Overlaps between merging parties do not automatically mean that the merger is anti-competitive – Tribunal decision

The reasons  given by the Competition Tribunal (Tribunal) in the matter between Mogs Proprietary Limited and Booysen Bore Drilling Company Proprietary Limited (Case No: 018044), issued on 13 January 2014, provides a further example of a merger that presented both horizontal and vertical overlaps, but was nevertheless viewed as unproblematic by the competition authorities.  This is according to Lerisha Naidu, Senior Associate in the Competition practice at Cliffe Dekker Hofmeyr.

“The decision reminds us that the fact that the parties to a transaction operate in the same or similar markets, or engage in a pre-transaction supply relationship does not necessarily mean that the transaction will result in net anti-competitive effects,” explains Naidu. 

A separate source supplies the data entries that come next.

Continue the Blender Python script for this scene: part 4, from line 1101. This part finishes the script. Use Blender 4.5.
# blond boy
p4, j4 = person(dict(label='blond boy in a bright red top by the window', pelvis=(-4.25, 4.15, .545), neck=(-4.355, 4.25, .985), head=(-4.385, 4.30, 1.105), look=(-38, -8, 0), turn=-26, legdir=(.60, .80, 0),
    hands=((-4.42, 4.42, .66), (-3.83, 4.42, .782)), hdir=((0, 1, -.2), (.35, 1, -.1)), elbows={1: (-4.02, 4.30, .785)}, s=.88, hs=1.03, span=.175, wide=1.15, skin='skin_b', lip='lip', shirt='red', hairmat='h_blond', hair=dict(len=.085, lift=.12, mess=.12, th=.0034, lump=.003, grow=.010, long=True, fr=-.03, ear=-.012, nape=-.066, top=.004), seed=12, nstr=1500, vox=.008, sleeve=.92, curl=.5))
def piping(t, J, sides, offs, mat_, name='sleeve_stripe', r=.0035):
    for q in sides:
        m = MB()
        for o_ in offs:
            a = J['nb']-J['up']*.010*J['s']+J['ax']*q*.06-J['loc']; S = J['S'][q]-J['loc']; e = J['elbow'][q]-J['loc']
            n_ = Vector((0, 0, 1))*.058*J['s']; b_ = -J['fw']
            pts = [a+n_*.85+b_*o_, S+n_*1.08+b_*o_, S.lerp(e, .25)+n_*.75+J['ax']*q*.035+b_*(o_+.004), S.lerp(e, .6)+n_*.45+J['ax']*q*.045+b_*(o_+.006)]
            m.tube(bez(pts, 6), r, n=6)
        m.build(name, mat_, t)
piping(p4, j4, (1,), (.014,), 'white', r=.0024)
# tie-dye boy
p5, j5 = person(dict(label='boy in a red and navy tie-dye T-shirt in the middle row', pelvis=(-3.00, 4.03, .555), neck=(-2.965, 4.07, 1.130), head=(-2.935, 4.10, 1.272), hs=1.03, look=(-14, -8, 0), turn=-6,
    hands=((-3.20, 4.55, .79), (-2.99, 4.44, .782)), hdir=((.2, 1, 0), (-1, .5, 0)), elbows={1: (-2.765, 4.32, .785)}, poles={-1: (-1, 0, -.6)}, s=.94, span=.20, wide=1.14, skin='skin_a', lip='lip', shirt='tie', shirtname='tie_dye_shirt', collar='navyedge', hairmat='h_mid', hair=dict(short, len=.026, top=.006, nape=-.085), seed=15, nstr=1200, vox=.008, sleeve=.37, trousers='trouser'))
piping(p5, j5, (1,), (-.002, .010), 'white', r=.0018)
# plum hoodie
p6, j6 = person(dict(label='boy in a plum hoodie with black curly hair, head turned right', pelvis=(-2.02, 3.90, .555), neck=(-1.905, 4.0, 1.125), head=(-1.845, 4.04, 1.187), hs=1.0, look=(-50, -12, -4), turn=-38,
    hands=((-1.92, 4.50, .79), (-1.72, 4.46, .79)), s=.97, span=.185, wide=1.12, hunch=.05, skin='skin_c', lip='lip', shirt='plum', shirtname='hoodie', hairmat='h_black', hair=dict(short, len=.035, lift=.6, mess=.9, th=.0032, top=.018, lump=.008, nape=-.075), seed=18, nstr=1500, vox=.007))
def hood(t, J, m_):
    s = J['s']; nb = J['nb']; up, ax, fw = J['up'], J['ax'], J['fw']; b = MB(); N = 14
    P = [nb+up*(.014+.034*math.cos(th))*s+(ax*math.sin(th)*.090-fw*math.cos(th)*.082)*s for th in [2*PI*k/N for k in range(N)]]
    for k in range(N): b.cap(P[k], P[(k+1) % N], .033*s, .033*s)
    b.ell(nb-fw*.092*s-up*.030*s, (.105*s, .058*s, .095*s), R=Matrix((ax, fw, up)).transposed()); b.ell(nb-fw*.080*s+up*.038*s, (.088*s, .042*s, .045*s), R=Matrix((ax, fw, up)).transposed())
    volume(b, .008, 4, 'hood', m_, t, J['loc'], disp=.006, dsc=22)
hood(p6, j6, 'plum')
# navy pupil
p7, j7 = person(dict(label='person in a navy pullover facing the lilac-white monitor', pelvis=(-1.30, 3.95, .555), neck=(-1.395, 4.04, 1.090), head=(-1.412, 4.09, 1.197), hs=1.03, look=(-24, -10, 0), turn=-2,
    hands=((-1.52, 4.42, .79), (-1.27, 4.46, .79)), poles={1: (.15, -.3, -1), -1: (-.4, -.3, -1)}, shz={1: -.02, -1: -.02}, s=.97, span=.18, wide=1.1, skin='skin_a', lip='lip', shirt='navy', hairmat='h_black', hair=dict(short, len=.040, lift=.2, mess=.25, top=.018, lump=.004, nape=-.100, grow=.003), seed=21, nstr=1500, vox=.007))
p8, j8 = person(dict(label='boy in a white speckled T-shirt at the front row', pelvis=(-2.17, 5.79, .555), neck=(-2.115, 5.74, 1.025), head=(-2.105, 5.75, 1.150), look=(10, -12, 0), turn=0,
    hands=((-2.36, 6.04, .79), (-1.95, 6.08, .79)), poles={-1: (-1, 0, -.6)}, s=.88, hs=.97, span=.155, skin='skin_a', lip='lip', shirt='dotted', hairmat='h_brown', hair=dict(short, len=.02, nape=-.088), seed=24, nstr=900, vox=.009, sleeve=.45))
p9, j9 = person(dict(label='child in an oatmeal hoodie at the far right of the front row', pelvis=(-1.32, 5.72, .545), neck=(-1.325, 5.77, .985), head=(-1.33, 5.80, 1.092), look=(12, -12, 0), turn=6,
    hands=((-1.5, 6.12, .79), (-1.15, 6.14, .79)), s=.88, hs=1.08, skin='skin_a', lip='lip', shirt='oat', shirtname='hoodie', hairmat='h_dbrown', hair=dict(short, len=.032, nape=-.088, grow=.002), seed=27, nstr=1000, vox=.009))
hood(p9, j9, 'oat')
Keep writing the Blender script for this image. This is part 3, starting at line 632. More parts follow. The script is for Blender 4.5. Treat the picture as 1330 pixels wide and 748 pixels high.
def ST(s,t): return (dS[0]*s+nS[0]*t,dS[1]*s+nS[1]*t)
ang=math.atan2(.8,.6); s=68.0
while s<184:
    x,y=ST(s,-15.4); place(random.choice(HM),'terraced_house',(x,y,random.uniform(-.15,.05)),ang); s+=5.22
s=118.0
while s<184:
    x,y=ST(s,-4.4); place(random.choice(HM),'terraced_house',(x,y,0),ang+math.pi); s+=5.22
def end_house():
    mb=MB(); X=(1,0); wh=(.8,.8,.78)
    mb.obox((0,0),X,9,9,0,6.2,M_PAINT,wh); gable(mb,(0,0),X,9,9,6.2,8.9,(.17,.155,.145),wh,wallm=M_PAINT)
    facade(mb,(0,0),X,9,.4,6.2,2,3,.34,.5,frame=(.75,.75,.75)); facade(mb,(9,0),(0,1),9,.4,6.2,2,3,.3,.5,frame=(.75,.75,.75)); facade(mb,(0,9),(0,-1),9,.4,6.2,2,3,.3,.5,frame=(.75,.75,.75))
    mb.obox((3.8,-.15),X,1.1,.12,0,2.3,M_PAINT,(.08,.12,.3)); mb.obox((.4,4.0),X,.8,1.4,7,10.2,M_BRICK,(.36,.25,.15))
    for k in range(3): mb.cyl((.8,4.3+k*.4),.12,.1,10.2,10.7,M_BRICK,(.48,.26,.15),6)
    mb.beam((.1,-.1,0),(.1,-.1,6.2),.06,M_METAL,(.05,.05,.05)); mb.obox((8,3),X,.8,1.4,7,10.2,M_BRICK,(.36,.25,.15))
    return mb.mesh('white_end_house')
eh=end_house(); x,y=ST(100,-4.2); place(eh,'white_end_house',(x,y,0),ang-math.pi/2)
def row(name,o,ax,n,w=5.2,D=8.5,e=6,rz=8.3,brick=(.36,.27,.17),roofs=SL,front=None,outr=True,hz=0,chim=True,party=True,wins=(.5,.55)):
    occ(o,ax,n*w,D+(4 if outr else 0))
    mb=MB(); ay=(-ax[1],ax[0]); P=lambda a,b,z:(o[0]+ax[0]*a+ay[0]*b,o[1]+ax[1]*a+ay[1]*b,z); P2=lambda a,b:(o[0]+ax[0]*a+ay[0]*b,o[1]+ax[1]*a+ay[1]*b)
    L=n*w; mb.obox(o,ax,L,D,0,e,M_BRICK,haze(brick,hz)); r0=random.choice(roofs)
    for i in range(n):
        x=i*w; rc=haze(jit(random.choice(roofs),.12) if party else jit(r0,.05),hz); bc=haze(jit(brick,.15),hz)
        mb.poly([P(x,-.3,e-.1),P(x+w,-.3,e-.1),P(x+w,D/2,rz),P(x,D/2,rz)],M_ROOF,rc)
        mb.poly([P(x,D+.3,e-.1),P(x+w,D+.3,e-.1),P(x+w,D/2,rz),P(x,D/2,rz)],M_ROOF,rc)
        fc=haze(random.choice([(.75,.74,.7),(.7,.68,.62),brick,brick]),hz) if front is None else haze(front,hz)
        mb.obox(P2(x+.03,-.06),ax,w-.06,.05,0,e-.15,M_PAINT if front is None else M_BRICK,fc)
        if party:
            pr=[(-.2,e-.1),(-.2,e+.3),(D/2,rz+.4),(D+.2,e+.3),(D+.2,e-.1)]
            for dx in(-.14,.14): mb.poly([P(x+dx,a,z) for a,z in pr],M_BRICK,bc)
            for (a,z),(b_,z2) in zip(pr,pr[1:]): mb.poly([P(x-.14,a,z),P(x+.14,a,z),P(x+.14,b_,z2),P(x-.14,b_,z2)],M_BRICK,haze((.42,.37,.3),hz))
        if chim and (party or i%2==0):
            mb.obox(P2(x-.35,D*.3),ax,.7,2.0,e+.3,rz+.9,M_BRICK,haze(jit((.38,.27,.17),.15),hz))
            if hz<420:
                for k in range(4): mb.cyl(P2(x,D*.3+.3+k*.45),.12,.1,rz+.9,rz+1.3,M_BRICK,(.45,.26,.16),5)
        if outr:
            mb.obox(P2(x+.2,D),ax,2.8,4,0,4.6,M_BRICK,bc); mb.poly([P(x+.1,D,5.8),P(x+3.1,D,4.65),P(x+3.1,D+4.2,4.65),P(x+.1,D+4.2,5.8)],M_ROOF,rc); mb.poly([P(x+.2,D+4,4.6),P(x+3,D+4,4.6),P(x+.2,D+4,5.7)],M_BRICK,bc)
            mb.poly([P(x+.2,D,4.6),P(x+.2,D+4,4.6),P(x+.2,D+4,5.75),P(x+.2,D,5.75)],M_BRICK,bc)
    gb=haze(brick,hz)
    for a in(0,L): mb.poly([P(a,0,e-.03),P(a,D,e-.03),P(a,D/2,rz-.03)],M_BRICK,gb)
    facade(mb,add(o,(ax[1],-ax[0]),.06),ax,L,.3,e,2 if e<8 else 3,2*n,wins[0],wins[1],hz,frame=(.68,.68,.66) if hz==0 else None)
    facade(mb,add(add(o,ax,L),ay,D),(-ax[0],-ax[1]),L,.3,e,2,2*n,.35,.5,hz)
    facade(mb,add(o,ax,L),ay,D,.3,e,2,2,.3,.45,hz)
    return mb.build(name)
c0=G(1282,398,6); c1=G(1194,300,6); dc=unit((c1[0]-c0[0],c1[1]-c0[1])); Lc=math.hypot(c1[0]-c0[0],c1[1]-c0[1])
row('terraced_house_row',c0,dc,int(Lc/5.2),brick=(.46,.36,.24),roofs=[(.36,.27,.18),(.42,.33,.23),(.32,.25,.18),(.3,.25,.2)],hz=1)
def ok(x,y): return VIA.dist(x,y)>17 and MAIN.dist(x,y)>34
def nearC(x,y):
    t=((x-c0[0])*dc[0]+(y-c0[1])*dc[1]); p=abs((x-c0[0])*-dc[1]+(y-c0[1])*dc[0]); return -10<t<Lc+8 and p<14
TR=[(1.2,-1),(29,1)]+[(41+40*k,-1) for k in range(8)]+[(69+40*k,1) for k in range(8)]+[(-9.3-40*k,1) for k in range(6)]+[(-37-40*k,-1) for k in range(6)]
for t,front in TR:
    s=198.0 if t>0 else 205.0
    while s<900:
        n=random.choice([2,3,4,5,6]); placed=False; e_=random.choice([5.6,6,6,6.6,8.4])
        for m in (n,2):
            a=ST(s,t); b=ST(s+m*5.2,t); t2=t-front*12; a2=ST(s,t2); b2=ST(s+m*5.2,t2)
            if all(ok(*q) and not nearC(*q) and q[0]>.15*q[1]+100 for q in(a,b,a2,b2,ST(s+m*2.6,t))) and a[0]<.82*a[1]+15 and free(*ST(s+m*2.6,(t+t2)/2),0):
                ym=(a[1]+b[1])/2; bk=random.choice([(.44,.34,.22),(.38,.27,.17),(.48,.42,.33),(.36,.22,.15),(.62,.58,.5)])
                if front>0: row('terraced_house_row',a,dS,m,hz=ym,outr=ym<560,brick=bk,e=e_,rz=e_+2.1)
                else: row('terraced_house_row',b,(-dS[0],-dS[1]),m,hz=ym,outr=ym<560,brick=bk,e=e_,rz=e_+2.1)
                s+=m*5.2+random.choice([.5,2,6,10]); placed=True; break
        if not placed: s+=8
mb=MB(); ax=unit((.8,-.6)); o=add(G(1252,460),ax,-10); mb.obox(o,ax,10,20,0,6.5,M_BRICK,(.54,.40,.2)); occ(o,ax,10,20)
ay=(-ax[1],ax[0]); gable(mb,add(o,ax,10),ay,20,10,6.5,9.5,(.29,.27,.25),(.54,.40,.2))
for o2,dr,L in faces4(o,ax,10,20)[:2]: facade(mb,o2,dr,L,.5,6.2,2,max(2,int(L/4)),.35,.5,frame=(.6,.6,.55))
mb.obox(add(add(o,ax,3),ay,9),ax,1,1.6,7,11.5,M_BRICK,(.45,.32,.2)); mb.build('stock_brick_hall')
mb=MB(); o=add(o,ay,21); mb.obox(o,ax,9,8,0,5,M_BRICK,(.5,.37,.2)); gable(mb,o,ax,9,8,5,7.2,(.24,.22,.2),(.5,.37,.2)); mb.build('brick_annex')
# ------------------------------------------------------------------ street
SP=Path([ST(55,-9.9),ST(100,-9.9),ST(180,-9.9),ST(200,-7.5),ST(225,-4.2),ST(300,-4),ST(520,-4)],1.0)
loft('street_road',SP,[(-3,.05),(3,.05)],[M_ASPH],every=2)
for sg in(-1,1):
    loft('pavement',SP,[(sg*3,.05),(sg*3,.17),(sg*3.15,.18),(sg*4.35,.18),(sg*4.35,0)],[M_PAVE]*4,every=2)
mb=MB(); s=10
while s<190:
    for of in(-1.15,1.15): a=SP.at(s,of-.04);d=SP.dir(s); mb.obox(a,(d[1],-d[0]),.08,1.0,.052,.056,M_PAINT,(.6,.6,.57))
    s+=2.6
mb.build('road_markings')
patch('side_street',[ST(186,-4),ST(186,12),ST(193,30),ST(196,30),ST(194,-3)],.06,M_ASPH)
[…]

“In respect of the horizontal overlaps, the Tribunal found that, although both parties to the transaction were involved in the market for the provision of exploration and drilling services: (i) the market was fragmented and included a number of other participants; (ii) the combined market share of the parties was not significant (20%); (iii) the market share accretion of the acquiring firm was marginal (5%); (iv) the parties services could be differentiated according to their respective customer's needs; and (v) the existence of customer countervailing power meant that the parties would not likely be able to raise prices,” she notes. 

“In respect of the pre-existing supply relationship between the parties, the Tribunal found that foreclosure concerns were unlikely (as the parties did not supply to and purchase from any other party pre-transaction).  Accordingly, the Tribunal unconditionally approved the large merger,” Naidu adds.